# Given exercise
Your task is to copy the stretch of lines in the records below that begins with the line containing "Reconstruct this image" and ends with the line containing "SUN_EL, SUN_AZ = math.radians(55), math.radians(215)", exactly as written, with nothing added.

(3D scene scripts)
· · · · ·

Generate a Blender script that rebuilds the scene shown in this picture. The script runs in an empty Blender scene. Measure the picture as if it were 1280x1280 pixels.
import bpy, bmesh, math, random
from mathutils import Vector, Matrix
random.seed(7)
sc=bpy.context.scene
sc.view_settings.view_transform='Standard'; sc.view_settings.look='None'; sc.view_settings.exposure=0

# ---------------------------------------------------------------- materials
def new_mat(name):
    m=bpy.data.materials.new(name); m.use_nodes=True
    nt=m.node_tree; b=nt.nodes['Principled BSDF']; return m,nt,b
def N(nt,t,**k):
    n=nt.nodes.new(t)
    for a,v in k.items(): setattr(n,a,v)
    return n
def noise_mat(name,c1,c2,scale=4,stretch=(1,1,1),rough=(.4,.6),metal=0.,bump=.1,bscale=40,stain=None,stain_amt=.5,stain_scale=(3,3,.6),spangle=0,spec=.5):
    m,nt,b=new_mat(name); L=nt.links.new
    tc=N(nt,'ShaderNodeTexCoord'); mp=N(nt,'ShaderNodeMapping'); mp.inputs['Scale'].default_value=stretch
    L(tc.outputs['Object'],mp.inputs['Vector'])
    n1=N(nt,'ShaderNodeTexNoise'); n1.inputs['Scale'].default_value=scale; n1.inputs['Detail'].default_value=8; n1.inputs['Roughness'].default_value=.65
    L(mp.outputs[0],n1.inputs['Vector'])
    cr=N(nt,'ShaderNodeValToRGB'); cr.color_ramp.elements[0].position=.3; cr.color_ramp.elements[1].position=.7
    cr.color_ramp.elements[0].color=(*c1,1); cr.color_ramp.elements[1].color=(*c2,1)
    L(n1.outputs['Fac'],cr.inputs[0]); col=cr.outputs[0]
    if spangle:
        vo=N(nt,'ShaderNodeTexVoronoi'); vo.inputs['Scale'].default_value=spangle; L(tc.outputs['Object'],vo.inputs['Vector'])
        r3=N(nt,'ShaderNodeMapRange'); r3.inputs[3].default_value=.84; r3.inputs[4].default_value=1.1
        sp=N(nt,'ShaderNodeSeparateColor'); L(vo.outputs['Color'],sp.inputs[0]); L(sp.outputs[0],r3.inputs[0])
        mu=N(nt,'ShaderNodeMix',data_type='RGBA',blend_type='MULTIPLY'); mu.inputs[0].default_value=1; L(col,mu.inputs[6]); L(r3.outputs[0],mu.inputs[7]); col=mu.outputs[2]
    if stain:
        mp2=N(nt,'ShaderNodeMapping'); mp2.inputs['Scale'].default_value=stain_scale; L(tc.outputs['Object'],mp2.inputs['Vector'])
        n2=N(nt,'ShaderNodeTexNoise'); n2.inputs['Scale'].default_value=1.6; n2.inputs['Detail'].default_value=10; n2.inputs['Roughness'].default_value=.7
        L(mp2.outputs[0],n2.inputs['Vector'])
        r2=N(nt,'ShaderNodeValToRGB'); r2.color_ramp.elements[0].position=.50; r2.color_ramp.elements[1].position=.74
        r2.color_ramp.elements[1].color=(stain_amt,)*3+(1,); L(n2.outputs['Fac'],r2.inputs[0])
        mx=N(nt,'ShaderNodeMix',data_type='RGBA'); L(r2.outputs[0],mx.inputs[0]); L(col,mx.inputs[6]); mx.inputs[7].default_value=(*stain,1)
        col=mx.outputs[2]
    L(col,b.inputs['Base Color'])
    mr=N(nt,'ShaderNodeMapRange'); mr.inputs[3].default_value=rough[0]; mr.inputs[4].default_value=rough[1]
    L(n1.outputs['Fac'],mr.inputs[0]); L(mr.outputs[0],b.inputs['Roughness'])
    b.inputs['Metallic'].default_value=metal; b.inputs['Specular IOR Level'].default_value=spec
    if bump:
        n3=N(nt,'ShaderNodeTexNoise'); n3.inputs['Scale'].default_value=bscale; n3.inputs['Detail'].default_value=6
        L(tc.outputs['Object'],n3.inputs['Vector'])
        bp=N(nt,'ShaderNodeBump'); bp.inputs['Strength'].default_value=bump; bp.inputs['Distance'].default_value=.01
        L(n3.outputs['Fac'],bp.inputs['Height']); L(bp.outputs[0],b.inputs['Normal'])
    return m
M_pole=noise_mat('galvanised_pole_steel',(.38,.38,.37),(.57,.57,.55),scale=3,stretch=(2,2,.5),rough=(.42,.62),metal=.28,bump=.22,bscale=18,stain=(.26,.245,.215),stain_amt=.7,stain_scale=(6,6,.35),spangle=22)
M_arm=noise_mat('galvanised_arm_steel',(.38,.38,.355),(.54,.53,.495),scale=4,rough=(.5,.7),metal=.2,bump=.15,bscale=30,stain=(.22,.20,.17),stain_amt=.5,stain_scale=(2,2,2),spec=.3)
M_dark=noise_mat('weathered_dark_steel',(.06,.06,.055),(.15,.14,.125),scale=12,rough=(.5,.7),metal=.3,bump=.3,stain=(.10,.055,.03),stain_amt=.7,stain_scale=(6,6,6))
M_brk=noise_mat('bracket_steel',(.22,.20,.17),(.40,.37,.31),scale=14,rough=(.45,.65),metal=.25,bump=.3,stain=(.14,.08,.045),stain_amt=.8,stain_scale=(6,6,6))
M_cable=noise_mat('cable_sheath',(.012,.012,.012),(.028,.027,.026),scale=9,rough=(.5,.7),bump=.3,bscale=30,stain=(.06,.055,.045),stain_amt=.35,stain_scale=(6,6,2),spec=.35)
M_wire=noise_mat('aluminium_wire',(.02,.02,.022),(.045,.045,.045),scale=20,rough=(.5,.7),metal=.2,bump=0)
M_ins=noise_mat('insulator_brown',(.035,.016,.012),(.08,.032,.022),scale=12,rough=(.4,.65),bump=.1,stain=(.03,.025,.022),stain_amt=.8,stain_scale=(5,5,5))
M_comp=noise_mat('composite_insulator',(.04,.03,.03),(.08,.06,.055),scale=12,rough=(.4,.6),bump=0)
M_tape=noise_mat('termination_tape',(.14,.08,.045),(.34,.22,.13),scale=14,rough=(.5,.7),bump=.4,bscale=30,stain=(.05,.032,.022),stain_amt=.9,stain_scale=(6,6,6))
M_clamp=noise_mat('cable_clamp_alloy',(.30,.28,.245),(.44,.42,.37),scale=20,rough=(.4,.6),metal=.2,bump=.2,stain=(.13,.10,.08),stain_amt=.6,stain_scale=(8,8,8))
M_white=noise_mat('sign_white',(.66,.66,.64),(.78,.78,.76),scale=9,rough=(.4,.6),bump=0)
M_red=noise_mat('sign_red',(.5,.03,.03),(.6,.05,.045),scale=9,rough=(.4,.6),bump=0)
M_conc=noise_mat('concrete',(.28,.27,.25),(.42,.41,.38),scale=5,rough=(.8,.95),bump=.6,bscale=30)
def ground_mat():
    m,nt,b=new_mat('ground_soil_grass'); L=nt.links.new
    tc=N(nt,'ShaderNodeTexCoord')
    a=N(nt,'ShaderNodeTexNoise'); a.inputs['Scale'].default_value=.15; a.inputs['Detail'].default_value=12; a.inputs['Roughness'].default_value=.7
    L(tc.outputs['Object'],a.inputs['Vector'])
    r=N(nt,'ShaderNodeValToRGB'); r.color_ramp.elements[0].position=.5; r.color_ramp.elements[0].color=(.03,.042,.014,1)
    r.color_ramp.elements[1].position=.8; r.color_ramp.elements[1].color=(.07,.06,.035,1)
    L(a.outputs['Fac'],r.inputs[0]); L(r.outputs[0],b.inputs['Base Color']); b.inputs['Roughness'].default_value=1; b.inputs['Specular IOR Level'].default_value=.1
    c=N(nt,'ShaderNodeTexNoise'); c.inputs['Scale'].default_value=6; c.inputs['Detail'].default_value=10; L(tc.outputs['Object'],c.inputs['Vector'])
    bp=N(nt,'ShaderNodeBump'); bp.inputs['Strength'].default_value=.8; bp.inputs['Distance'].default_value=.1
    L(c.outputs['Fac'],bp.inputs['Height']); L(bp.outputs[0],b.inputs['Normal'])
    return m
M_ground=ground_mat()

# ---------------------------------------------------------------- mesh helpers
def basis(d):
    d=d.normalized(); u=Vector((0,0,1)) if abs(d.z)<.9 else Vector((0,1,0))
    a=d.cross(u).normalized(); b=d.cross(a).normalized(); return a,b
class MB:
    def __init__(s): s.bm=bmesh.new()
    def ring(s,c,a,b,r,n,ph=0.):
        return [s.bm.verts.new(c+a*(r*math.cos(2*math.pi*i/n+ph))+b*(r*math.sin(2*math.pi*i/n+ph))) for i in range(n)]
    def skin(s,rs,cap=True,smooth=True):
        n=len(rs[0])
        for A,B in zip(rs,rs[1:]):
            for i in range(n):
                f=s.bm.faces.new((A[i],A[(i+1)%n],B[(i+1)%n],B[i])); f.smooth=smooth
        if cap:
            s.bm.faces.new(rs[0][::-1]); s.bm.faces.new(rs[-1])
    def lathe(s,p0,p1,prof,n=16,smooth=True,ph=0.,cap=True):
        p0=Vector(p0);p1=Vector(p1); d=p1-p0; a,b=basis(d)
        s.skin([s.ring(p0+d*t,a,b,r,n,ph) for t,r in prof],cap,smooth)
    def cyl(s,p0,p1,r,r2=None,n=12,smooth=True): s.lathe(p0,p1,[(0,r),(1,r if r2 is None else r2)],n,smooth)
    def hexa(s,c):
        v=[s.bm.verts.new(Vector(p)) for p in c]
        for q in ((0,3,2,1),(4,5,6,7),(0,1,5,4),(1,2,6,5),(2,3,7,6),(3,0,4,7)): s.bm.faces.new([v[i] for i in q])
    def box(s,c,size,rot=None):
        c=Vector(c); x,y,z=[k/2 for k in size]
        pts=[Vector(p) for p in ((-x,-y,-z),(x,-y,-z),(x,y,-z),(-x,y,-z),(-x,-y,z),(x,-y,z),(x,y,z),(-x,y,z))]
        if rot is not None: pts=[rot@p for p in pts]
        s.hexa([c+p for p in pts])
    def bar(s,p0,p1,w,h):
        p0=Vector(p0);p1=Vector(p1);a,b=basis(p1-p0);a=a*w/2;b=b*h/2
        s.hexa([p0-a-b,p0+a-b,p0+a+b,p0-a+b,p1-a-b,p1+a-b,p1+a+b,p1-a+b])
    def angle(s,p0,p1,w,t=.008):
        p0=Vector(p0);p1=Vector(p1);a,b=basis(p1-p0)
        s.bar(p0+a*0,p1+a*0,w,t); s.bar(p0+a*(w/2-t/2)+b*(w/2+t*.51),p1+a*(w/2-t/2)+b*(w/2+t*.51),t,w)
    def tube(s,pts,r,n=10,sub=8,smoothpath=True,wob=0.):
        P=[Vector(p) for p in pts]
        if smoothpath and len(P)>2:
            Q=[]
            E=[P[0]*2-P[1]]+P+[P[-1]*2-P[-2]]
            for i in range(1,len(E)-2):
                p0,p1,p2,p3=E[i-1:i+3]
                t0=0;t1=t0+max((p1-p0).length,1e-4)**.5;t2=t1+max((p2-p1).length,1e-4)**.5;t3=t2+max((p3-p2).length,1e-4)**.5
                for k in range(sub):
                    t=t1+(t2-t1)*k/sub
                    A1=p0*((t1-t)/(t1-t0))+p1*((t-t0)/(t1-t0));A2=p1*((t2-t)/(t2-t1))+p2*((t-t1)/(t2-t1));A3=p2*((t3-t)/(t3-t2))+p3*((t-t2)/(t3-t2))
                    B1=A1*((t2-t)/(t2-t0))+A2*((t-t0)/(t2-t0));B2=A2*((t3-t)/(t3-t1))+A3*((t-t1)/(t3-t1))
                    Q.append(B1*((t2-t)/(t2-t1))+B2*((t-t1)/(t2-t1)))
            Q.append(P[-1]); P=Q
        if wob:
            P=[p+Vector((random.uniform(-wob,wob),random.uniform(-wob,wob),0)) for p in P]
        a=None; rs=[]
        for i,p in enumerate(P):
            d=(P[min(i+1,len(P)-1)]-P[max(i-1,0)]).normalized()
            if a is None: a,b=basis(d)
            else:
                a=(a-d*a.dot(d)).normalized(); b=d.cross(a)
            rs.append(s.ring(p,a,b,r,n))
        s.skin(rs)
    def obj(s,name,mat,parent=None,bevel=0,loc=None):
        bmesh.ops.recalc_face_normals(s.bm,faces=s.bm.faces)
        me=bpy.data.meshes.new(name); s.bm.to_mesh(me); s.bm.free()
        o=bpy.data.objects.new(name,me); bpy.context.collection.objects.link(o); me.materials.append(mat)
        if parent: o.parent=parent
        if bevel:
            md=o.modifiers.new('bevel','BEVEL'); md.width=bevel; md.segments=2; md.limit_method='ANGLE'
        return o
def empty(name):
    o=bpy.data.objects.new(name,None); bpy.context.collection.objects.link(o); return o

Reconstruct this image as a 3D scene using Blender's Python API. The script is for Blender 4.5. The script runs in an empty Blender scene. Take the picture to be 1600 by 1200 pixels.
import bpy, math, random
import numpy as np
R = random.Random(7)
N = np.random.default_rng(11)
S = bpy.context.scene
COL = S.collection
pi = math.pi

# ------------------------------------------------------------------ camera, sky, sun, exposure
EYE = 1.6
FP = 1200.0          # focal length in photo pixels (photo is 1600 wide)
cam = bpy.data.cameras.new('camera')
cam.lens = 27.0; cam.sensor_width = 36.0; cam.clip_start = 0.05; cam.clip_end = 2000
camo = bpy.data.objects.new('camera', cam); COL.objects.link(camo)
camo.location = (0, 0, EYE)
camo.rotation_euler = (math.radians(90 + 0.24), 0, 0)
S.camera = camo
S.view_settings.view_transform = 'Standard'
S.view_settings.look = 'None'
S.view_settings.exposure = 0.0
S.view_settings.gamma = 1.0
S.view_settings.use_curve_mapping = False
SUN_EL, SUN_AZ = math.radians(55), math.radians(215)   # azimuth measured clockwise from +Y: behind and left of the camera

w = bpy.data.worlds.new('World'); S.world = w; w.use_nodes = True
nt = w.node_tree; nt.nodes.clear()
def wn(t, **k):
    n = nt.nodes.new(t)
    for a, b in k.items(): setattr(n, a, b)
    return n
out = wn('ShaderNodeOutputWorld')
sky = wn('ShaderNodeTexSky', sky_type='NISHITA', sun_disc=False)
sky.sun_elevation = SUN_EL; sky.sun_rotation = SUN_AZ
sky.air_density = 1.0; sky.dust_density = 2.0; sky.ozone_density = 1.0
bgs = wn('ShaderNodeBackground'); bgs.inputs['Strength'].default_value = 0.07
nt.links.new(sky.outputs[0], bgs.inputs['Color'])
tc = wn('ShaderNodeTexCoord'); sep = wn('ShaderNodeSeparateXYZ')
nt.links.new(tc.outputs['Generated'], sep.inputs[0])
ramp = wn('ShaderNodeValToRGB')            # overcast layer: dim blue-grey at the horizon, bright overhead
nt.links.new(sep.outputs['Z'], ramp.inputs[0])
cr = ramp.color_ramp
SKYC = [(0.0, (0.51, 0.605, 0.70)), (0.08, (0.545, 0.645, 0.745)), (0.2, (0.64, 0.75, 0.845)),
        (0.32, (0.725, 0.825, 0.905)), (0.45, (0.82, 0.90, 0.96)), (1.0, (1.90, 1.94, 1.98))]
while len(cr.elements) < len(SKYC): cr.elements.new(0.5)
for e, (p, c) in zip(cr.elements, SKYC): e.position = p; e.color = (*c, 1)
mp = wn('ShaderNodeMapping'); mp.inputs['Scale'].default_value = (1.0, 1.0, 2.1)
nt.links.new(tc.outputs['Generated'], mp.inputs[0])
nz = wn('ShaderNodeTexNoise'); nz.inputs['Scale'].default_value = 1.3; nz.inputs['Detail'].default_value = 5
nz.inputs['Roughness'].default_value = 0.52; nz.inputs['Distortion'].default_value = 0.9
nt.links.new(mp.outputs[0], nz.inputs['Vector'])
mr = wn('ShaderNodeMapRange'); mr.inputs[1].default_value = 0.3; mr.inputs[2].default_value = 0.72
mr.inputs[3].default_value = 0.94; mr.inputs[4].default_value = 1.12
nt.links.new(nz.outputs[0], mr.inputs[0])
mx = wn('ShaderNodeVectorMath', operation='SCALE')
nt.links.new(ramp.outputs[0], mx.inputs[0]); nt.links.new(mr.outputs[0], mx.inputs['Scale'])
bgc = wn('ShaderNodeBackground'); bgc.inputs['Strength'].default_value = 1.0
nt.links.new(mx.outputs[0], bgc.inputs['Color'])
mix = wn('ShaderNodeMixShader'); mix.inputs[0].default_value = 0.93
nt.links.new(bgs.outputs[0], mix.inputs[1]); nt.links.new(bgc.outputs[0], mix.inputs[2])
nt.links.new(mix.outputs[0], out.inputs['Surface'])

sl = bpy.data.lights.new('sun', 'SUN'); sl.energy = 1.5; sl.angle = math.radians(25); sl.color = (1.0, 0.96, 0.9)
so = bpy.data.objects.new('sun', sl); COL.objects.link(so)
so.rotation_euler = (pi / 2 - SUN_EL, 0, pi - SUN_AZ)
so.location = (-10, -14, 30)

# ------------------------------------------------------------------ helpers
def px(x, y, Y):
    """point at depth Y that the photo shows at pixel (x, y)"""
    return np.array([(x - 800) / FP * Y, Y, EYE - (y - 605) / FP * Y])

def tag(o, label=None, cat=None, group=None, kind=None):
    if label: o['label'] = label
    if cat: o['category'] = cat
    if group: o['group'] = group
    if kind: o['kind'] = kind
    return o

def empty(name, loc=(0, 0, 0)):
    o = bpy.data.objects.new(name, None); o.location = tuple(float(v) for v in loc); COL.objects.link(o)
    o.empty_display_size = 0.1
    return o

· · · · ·

# Correct answer
Reconstruct this image as a 3D scene using Blender's Python API. The script is for Blender 4.5. The script runs in an empty Blender scene. Take the picture to be 1600 by 1200 pixels.
import bpy, math, random
import numpy as np
R = random.Random(7)
N = np.random.default_rng(11)
S = bpy.context.scene
COL = S.collection
pi = math.pi

# ------------------------------------------------------------------ camera, sky, sun, exposure
EYE = 1.6
FP = 1200.0          # focal length in photo pixels (photo is 1600 wide)
cam = bpy.data.cameras.new('camera')
cam.lens = 27.0; cam.sensor_width = 36.0; cam.clip_start = 0.05; cam.clip_end = 2000
camo = bpy.data.objects.new('camera', cam); COL.objects.link(camo)
camo.location = (0, 0, EYE)
camo.rotation_euler = (math.radians(90 + 0.24), 0, 0)
S.camera = camo
S.view_settings.view_transform = 'Standard'
S.view_settings.look = 'None'
S.view_settings.exposure = 0.0
S.view_settings.gamma = 1.0
S.view_settings.use_curve_mapping = False
SUN_EL, SUN_AZ = math.radians(55), math.radians(215)   # azimuth measured clockwise from +Y: behind and left of the camera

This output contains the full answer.